In this, my last post on The Executive Unbound, I had intended to respond to as many comments as I could, but it turns out that there is a single theme of many of the comments, and I will focus on it with apologies to others whom I neglect. Before I continue, let me thank Eugene for permitting me to guest-blog on my new book. (Let me also respond to commentators who believed that I was trying to criticize the Obama administration or defend the Bush administration or perhaps vice versa. That was not my intention: while my arguments have implications for evaluating both administrations, those implications are complex, and discussion of them is best left for another forum.)
The most widespread reaction is that Vermeule and I misperceive the Constitution. The original document did not establish a system of executive primacy but a system of checks and balances where the legislature was first among equals. A system of executive primacy could be put into place only through constitutional amendment that complies with the procedures set out in Article V, and no such amendments exist. If our current political system no longer complies with the Constitution, then it needs to be reformed forthwith.
At a minimum, if only to achieve descriptive clarity, we need to distinguish the original design and the actual operations of the political system as it currently exists. Scholars tend to use the word “constitution” to refer to both phenomena, no doubt with the British example in the back of their mind—no one doubts that the British constitution has “evolved” over the centuries, and so there is no debate about whether the current British constitution is different from the “original” version, if an original version can even be identified. In the United States, the theory of originalism throws this type of thinking into disarray. Originalists (or some of them) argue that only one Constitution exists—the original written version plus amendments—and that if our current system departs from the original meanings, those departures are simply unconstitutional.
The words used don’t matter much. The problem for originalists is the next step. One can argue that the current system is illegitimate and should be reformed because it violates the letter and spirit of the original understanding, but that argument was available to critics of executive power from the beginning yet made no headway against forces that favored constitutional (or, if you want, institutional) development in the direction of executive primacy. Those forces were simply too strong. Today, originalists—or at least those who enjoy influence such as judges—occupy themselves with the Bill of Rights, and, with the exception of the second amendment, the whole tenor of the movement has been oriented toward eliminating the various civil-liberty related rights manufactured during the last half century. Another group of people—not all of them originalists—want to dismantle New Deal regulatory institutions but this effort has utterly failed.

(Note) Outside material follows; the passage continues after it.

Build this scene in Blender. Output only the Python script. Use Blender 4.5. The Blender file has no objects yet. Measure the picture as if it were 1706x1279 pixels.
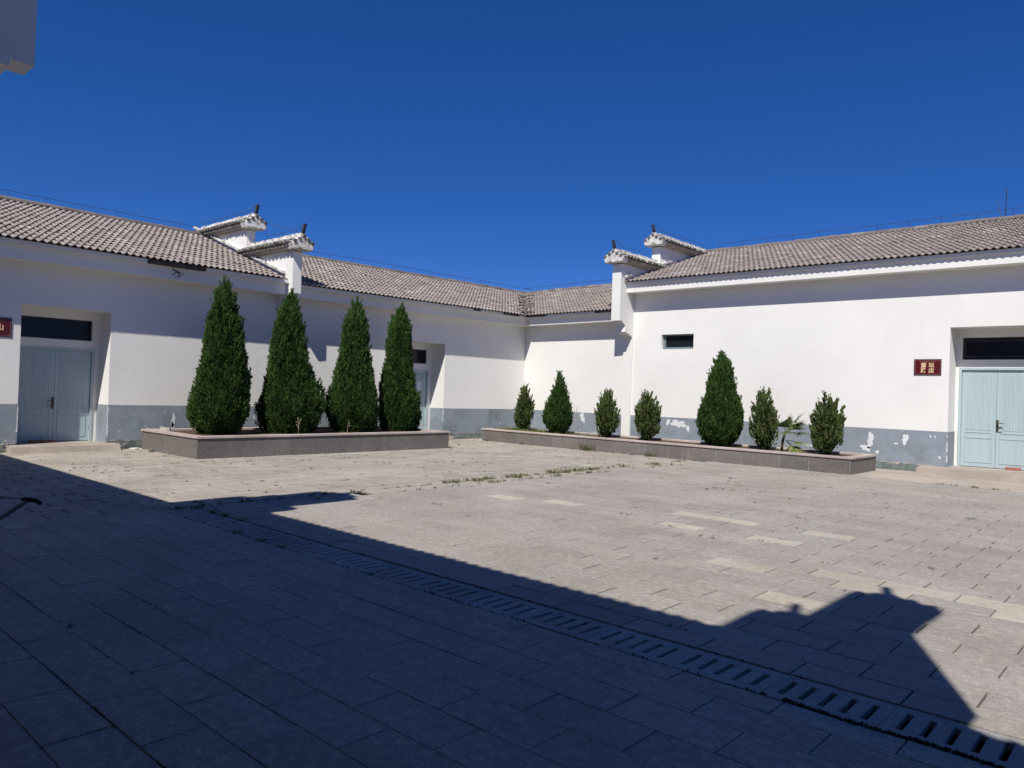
import bpy, math, random
import numpy as np
from mathutils import Matrix, Vector

R = random.Random(7)
scene = bpy.context.scene
COL = scene.collection

# ------------------------------------------------------------------ camera
CAMZ = 1.6
cr = Vector((0.7403348624, 0.6714116064, 0.0333278589))
cu = Vector((-0.0171370749, -0.0307115145, 0.9993813704))
cf = Vector((-0.6720198004, 0.7404480114, 0.0112307738))
FPX = 1247.57
cam_data = bpy.data.cameras.new("camera")
cam_data.sensor_width = 36
cam_data.lens = FPX / 1706 * 36
cam_data.clip_start = 0.05
cam_data.clip_end = 3000
cam = bpy.data.objects.new("camera", cam_data)
COL.objects.link(cam)
m = Matrix((cr, cu, -cf)).transposed().to_4x4()
m.translation = Vector((0, 0, CAMZ))
cam.matrix_world = m
scene.camera = cam


def proj(p):
    q = Vector(p) - Vector((0, 0, CAMZ))
    d = q.dot(cf)
    if d < 0.3:
        return None
    return 853 + FPX * q.dot(cr) / d, 639.5 - FPX * q.dot(cu) / d, d


# ------------------------------------------------------------------ light
SUN = Vector((0.368, -0.75, 1.0)).normalized()
elev = math.asin(SUN.z)
world = bpy.data.worlds.new("World")
scene.world = world
world.use_nodes = True
wn = world.node_tree.nodes
wl = world.node_tree.links
bg = wn["Background"]
sky = wn.new("ShaderNodeTexSky")
sky.sky_type = 'NISHITA'
sky.sun_disc = False
sky.sun_elevation = elev
sky.sun_rotation = math.atan2(SUN.x, SUN.y)
sky.altitude = 1000
sky.air_density = 0.6
sky.dust_density = 0.0
sky.ozone_density = 8.0
hs = wn.new("ShaderNodeHueSaturation")      # the deep clear blue of high dry air
hs.inputs["Saturation"].default_value = 1.34
gm = wn.new("ShaderNodeGamma")
gm.inputs[1].default_value = 0.75
wl.new(sky.outputs[0], gm.inputs[0])
wl.new(gm.outputs[0], hs.inputs["Color"])
tint = wn.new("ShaderNodeMix")
tint.data_type = 'RGBA'
tint.blend_type = 'MULTIPLY'
tint.inputs[0].default_value = 1.0
tint.inputs[7].default_value = (0.82, 0.70, 0.97, 1)
wl.new(hs.outputs[0], tint.inputs[6])
wl.new(tint.outputs[2], bg.inputs[0])
bg.inputs[1].default_value = 0.15
sl = bpy.data.lights.new("sun", 'SUN')
sl.energy = 5.0
sl.angle = math.radians(0.53)
sl.color = (1.0, 0.955, 0.89)
sun = bpy.data.objects.new("sun", sl)
COL.objects.link(sun)
sun.rotation_euler = SUN.to_track_quat('Z', 'Y').to_euler()
sun.location = (0, 0, 30)
scene.view_settings.view_transform = 'Standard'
scene.view_settings.look = 'None'
scene.view_settings.exposure = 0.09
scene.view_settings.gamma = 1.0
scene.view_settings.use_curve_mapping = False
scene.cycles.max_bounces = 8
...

There is no constituency for reforming the executive. That is a simple political fact about the United States, and therefore no one with real influence is willing to follow the necessary implications of originalism for executive power. Why not? Because Americans want a strong president. They want a strong president to defend the United States from terrorists, to deliver humanitarian interventions, to respond to natural disasters like Katrina, to resolve financial crises, to combat climate change, to fix the deficit. The call for leadership by a strong executive in response to the crisis du jour is reflexive. When a crisis strikes, and the government does not respond adequately, everyone complains that the president has failed to display leadership. This type of response is so reflexive that it is applied even to events that occur outside the United States. Thus, a few days ago the New York Times attributed Japan’s travails to “the absence of a strong leader capable of rallying the nation.” Everyone understands the theoretical risks of a powerful executive—that was the now completely forgotten theme of the Bush administration—but, as a matter of mainstream thinking at least, those risks are worth taking.
If nothing else, I want to convince you that arguing that we should return to the original Madisonian design is tilting at windmills—and will enjoy no more success than arguments that we should live in a night watchman state, return to the gold standard, create an agrarian republic, abolish private property, or set up a benevolent world government. All of these arguments are on the fringes—not because they violate the rules of logic but because they have no constituency—and that is where the Madisonian argument belongs as well.
I don’t know what to say to people who continue to insist that because executive primacy violates the (original) Constitution, something must be done about it. Arguing that our current system of government is unconstitutional is like arguing that the original Constitution was unconstitutional because it violated the amendment procedures of the Articles of Confederation. It is a logical argument that makes no difference in the real world because ultimately what matters is popular sentiment, and popular sentiment has acquiesced in constitutional change without regard to the rules established to control it.